→ Task brief
Single out the lines that include the word "part". Copy them.

* * * *

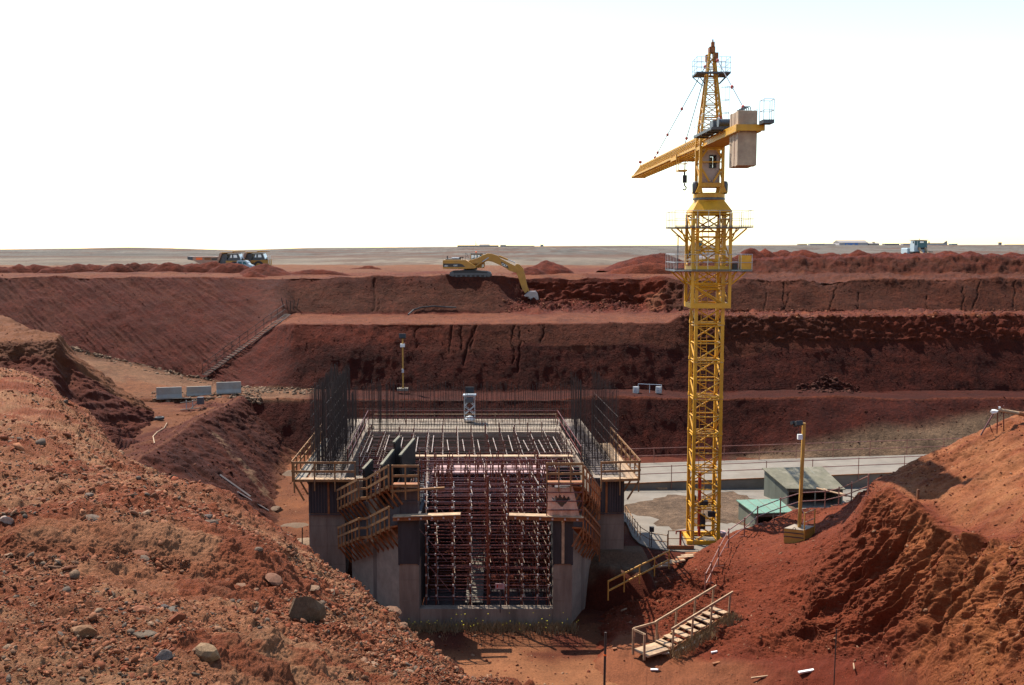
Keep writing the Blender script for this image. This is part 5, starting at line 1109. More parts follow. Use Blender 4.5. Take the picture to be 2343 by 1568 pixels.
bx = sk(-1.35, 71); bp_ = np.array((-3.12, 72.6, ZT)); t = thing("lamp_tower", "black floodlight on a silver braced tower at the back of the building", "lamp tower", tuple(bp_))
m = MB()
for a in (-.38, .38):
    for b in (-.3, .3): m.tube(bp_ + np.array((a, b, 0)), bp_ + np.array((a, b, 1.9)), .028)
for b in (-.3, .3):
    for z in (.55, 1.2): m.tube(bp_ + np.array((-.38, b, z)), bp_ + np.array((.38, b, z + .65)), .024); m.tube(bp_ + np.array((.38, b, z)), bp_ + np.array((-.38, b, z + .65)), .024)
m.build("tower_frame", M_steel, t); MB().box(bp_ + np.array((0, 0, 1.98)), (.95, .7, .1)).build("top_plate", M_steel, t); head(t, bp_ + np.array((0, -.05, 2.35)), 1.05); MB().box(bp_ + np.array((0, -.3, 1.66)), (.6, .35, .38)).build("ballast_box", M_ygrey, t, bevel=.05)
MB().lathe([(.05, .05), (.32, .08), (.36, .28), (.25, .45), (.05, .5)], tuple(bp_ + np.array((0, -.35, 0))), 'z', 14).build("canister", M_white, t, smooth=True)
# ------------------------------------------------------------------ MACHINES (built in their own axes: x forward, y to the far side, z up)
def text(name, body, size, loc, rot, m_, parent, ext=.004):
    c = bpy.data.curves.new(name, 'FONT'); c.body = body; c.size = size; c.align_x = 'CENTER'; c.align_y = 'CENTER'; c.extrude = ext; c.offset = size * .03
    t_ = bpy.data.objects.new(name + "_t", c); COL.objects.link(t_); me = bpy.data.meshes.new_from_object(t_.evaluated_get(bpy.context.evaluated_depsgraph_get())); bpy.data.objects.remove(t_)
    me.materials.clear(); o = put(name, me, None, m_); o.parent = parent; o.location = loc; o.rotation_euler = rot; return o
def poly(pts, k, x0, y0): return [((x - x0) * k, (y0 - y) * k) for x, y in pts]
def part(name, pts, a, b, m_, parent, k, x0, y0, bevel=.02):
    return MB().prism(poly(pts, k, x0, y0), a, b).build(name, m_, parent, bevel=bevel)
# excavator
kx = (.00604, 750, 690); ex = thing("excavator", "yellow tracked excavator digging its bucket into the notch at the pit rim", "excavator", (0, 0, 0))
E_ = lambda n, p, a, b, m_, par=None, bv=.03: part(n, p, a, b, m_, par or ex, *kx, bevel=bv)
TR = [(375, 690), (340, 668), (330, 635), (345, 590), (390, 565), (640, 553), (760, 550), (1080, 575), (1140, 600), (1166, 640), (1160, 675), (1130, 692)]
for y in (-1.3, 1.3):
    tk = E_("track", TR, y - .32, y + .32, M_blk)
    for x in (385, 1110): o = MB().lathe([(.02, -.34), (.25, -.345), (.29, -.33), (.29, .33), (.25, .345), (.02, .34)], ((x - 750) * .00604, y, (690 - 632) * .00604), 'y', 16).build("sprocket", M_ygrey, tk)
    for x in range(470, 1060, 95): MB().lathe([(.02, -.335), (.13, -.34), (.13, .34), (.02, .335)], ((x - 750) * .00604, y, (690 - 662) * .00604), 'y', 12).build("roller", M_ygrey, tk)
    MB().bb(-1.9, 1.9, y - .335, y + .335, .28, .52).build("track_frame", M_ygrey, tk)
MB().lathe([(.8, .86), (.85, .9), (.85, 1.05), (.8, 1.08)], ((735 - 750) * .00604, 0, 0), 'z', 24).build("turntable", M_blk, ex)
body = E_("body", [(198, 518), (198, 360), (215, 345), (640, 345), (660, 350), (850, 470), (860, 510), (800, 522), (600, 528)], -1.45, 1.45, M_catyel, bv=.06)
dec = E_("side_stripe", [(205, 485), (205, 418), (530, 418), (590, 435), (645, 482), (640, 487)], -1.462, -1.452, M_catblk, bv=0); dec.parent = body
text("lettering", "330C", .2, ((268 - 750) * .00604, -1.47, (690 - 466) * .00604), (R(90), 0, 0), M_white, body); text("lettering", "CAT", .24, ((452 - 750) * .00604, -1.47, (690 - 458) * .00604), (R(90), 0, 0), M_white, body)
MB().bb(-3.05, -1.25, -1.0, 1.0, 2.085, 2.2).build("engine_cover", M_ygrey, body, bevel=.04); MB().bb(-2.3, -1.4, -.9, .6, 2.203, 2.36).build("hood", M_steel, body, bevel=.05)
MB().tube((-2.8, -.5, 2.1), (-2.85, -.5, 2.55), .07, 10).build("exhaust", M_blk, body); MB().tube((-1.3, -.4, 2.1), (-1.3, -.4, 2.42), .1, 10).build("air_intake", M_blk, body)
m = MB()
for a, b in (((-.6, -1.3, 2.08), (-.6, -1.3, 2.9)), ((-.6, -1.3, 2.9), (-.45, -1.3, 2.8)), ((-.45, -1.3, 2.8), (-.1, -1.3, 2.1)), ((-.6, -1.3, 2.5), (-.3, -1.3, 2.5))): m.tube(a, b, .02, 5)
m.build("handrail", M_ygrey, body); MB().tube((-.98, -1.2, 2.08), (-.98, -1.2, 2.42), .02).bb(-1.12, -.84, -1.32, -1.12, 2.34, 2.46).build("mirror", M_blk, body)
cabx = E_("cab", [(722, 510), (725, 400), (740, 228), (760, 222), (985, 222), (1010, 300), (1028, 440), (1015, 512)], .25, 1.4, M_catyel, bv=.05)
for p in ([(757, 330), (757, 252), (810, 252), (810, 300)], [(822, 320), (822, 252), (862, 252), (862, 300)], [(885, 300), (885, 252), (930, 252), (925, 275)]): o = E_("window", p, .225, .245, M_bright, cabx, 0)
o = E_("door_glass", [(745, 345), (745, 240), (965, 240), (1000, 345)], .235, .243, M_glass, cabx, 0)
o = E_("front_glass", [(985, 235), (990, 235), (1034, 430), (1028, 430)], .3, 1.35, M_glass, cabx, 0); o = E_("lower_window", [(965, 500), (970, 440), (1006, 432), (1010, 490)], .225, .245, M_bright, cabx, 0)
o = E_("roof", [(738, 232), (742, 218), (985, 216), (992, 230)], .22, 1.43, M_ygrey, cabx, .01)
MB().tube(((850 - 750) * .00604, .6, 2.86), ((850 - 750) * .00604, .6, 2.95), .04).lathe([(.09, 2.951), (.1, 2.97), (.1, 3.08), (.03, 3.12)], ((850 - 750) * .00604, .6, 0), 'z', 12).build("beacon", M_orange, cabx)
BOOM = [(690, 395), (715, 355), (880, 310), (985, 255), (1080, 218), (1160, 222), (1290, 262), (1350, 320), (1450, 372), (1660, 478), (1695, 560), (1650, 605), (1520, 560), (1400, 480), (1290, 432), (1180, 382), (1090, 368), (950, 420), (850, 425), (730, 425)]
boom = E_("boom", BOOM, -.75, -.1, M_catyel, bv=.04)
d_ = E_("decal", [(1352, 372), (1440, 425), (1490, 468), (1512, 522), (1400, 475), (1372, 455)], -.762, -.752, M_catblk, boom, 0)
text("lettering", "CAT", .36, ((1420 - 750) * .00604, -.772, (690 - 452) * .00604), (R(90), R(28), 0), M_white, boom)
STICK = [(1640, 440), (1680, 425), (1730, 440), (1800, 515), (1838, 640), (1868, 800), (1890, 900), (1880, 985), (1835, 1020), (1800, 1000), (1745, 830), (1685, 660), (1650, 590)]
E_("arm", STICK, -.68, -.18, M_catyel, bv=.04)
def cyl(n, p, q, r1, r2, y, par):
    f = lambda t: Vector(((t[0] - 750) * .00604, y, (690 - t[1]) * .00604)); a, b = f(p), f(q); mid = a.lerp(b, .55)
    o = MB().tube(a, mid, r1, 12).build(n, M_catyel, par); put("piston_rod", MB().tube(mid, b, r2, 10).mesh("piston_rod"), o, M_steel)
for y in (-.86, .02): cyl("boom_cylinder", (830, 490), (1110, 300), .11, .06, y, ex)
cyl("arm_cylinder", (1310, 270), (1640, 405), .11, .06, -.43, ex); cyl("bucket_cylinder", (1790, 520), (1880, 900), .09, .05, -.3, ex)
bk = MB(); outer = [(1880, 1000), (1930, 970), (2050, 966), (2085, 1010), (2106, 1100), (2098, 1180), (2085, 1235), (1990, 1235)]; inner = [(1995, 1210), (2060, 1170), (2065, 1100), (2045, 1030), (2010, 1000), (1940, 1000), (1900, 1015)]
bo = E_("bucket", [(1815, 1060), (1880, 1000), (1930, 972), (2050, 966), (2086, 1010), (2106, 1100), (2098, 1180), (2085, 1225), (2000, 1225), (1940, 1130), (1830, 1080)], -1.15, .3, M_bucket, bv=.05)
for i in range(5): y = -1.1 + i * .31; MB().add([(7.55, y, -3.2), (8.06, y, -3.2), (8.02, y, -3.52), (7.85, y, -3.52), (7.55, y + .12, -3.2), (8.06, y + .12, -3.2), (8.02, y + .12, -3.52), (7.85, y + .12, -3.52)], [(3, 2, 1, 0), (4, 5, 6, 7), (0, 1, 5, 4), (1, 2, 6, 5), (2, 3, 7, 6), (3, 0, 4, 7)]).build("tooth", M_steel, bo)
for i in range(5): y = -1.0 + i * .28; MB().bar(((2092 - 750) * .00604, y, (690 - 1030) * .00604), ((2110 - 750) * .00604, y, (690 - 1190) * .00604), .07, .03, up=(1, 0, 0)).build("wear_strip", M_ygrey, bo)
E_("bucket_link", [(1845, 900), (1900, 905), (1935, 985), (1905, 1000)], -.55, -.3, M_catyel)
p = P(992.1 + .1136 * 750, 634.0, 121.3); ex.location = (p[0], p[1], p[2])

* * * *

→ Result
Keep writing the Blender script for this image. This is part 5, starting at line 1109. More parts follow. Use Blender 4.5. Take the picture to be 2343 by 1568 pixels.
def part(name, pts, a, b, m_, parent, k, x0, y0, bevel=.02):
E_ = lambda n, p, a, b, m_, par=None, bv=.03: part(n, p, a, b, m_, par or ex, *kx, bevel=bv)